Copy each line in which the string "strip" occurs.

____________________

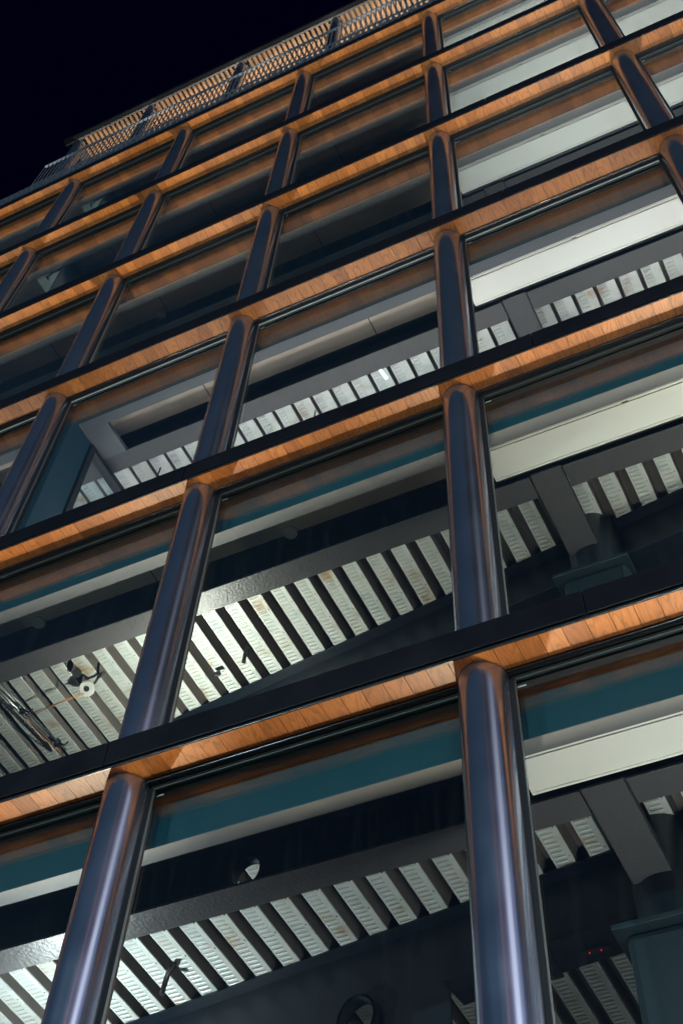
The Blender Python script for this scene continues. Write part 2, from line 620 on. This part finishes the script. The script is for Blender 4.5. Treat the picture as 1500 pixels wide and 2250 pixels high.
# interior, storey by storey
RIB = 0.32
holes = {1: (-2.63, 3.77)}
for n in range(1, 7):
    z = n * S
    part(MB().box(XL, XR, 0.11, 0.239, z - 0.03, z - 0.002), 'head_recess', 'black')
    part(MB().box(XL, XR, 0.242, 0.40, z - 0.45, z + 0.230), 'bulkhead', 'teal', bevel=0.004)
    part(MB().box(XL, XR, 0.243, 0.401, z - 0.4535, z - 0.4505), 'bulkhead_underside', 'grey')
    part(MB().box(XL, XR, 0.402, 1.24, z + 0.10, z + 0.230), 'ceiling', 'concrete')
    for jx in {1: (), 2: (-4.4,), 3: (-1.55, -4.3), 4: (-2.7, -5.9, -8.3), 5: (-2.5, -5.5, -8.0), 6: (-2.6,)}[n]:
        part(MB().box(jx, jx + 0.014, 0.404, 0.955, z + 0.097, z + 0.0995), 'ceiling_joint', 'black')
    # beam behind the facade
    web = MB()
    hx = holes.get(n)
    if hx:
        web.box(XL, hx[0] - 0.3, 1.09, 1.11, z - 0.395, z + 0.08)
        web.plate_hole(hx[0] - 0.3, hx[0] + 0.3, z - 0.395, z + 0.08, 1.09, 1.11, hx[0], z - 0.23, 0.135)
        web.box(hx[0] + 0.3, XR, 1.09, 1.11, z - 0.395, z + 0.08)
    else:
        web.box(XL, XR, 1.09, 1.11, z - 0.395, z + 0.08)
    web.box(XL, XR, 0.96, 1.245, z + 0.081, z + 0.099)
    be = part(web, 'edge_beam', 'steel')
    if hx:
        part(MB().cyl((hx[0], 1.04, z - 0.23), (hx[0], 1.15, z - 0.23), 0.148, seg=32, caps=False)
             .cyl((hx[0], 1.04, z - 0.23), (hx[0], 1.15, z - 0.23), 0.134, seg=32, caps=False), 'sleeve', 'steel', be)
    part(MB().box(XL, 0.36, 0.955, 1.25, z - 0.42, z - 0.396).box(0.735, XR, 0.955, 1.25, z - 0.42, z - 0.396), 'flange', 'flange', be, 0.004)
    # inner beam
    # the inner beam stands slightly askew to the facade
    ib = MB().box(-1.5, 4.0, 2.67, 2.69, z - 0.535, z + 0.08).box(-1.5, 4.0, 2.53, 2.83, z + 0.081, z + 0.099).box(-1.5, 4.0, 2.52, 2.90, z - 0.56, z - 0.536)
    if n == 1:
        ib.plate_hole(-2.9, -1.9, z - 0.90, z + 0.08, 2.67, 2.69, -2.42, z - 0.56, 0.18)
        ib.box(-9.5, -2.9, 2.67, 2.69, z - 0.90, z + 0.08).box(-1.9, -1.5, 2.671, 2.689, z - 0.90, z + 0.08)
        ib.box(-9.5, -1.5, 2.53, 2.83, z + 0.081, z + 0.099).box(-9.5, -1.48, 2.52, 2.90, z - 0.925, z - 0.901)
    else:
        ib.box(-9.5, -1.5, 2.67, 2.69, z - 0.535, z + 0.08).box(-9.5, -1.5, 2.53, 2.83, z + 0.081, z + 0.099).box(-9.5, -1.5, 2.52, 2.90, z - 0.56, z - 0.536)
    ib = part(ib, 'inner_beam', 'steel', bevel=0.003)
    if n == 1:
        part(MB().cyl((-2.42, 2.60, z - 0.56), (-2.42, 2.74, z - 0.56), 0.205, seg=40, caps=False)
             .cyl((-2.42, 2.60, z - 0.56), (-2.42, 2.74, z - 0.56), 0.179, seg=40, caps=False), 'sleeve', 'column_in', ib)
    piv = Vector((-1.2, 2.53, 0))
    rz = Matrix.Rotation(math.atan(-0.128), 3, 'Z')
    ib.rotation_euler = (0, 0, math.atan(-0.128))
    ib.location = bld_inv + piv - rz @ piv
    # corrugated steel deck
    # flat pans with pressed ribs, between brown troughs darkened to hold their shade
    pans, trough = MB(), MB()
    def strip(m_, pts):
        A = [m_.bm.verts.new((x_, 1.255, z_)) for x_, z_ in pts]
        B = [m_.bm.verts.new((x_, YB - 0.3, z_)) for x_, z_ in pts]
        for q in range(len(pts) - 1):
            m_.bm.faces.new((A[q], A[q + 1], B[q + 1], B[q]))
    for i in range(math.floor(XL / RIB), math.ceil(XR / RIB)):
        x = i * RIB
        pw_ = 0.262 if n == 3 else 0.186
        strip(pans, [(x + 0.004, z + 0.112), (x, z + 0.101), (x + pw_ - 0.004, z + 0.101), (x + pw_, z + 0.112)])
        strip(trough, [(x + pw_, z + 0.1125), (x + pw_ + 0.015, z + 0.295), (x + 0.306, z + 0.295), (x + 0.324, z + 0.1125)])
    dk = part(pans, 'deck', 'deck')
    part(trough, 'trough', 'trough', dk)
    mb = MB()
    for i in range(math.floor(-12.0 / RIB), math.floor(4.0 / RIB)):
        for y in (1.5, 1.9, 2.3):
            x = i * RIB + 0.158
            mb.cyl((x, y, z + 0.0965), (x, y, z + 0.1005), 0.007, seg=6)
    part(mb, 'deck_screws', 'bolt', dk)
    # cross beam on the right-hand bay with the interior column that carries it
    cb = part(MB().box(0.38, 0.715, 0.93, 2.13, z - 0.432, z - 0.405).box(0.54, 0.56, 1.12, 2.5, z - 0.404, z + 0.08), 'cross_beam', 'flange', bevel=0.004)
    part(MB().box(0.365, 0.73, 0.952, 2.135, z - 0.404, z - 0.396), 'packing_plate', 'black', cb)
    ic = part(MB().cyl((0.62, 2.36, z - 3.655), (0.62, 2.36, z + 0.1), 0.30, seg=40), 'interior_column', 'column_in')
    part(MB().box(0.18, 1.02, 1.95, 2.78, z - 0.885, z - 0.84), 'collar', 'column_in', ic, 0.006)
    part(MB().box(0.26, 0.98, 2.03, 2.70, z - 3.655, z - 0.886), 'casing', 'column_in', ic, 0.06)
    # white ceiling panels right of the first column
    for k in (0, 1):
        xa, xb = k * W + 0.02, (k + 1) * W - 0.02
        pn = part(MB().box(xa, xb, 0.472, 0.832, z - 0.42, z - 0.40).box(xa, xb, 0.838, 0.866, z - 0.418, z - 0.40), 'ceiling_panel', 'white', bevel=0.002)
        part(MB().box(xa, xb, 0.412, 0.428, z - 0.42, z - 0.40).box(xa, xb, 0.436, 0.460, z - 0.42, z - 0.40), 'panel_edge', 'white', pn, 0.002)
        part(MB().box(xa, xb, 0.42, 0.85, z - 0.394, z - 0.385), 'backing', 'black', pn)
        part(MB().box(xa + 1.55, xa + 1.62, 0.448, 0.462, z - 0.424, z - 0.418), 'latch', 'blackp', pn)
        part(MB().box(xa, xb, 0.87, 0.95, z - 0.33, z - 0.31), 'shadow_gap', 'black', pn)
for n in (5, 6):
    pn = part(MB().box(-9.64, -9.02, 0.462, 0.862, n * S - 0.42, n * S - 0.40), 'ceiling_panel', 'white', bevel=0.002)
    part(MB().box(-9.64, -9.3, 0.412, 0.457, n * S - 0.42, n * S - 0.40), 'panel_edge', 'white', pn, 0.002)
    part(MB().box(-9.42, -9.27, 0.45, 0.475, n * S - 0.44, n * S - 0.421).box(-9.42, -9.38, 0.476, 0.53, n * S - 0.44, n * S - 0.421), 'latch', 'blackp', pn)
    part(MB().box(-8.97, -8.90, 0.41, YB - 0.05, (n - 1) * S + 0.29, n * S + 0.09), 'added_nib_wall', 'dark')
for n in (1, 2, 4, 5, 6):  # unseen walls added to stop tube light leaking left
    part(MB().box(-0.19, -0.09, 0.21, 0.94 if n < 3 else YB - 0.05, (n - 1) * S + 0.29, n * S - 0.456), 'added_nib_wall', 'dark')
part(MB().box(XL, XR, YB, YB + 0.2, -4.1, 24.34), 'back_wall', 'dark')
part(MB().box(XL - 0.2, XL, -0.2, YB, -4.1, 24.34), 'end_wall', 'dark')
part(MB().box(XR, XR + 0.2, -0.2, YB, -4.1, 24.34), 'end_wall', 'dark')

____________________

### ANSWER TO THIS PROBLEM
    def strip(m_, pts):
        strip(pans, [(x + 0.004, z + 0.112), (x, z + 0.101), (x + pw_ - 0.004, z + 0.101), (x + pw_, z + 0.112)])
        strip(trough, [(x + pw_, z + 0.1125), (x + pw_ + 0.015, z + 0.295), (x + 0.306, z + 0.295), (x + 0.324, z + 0.1125)])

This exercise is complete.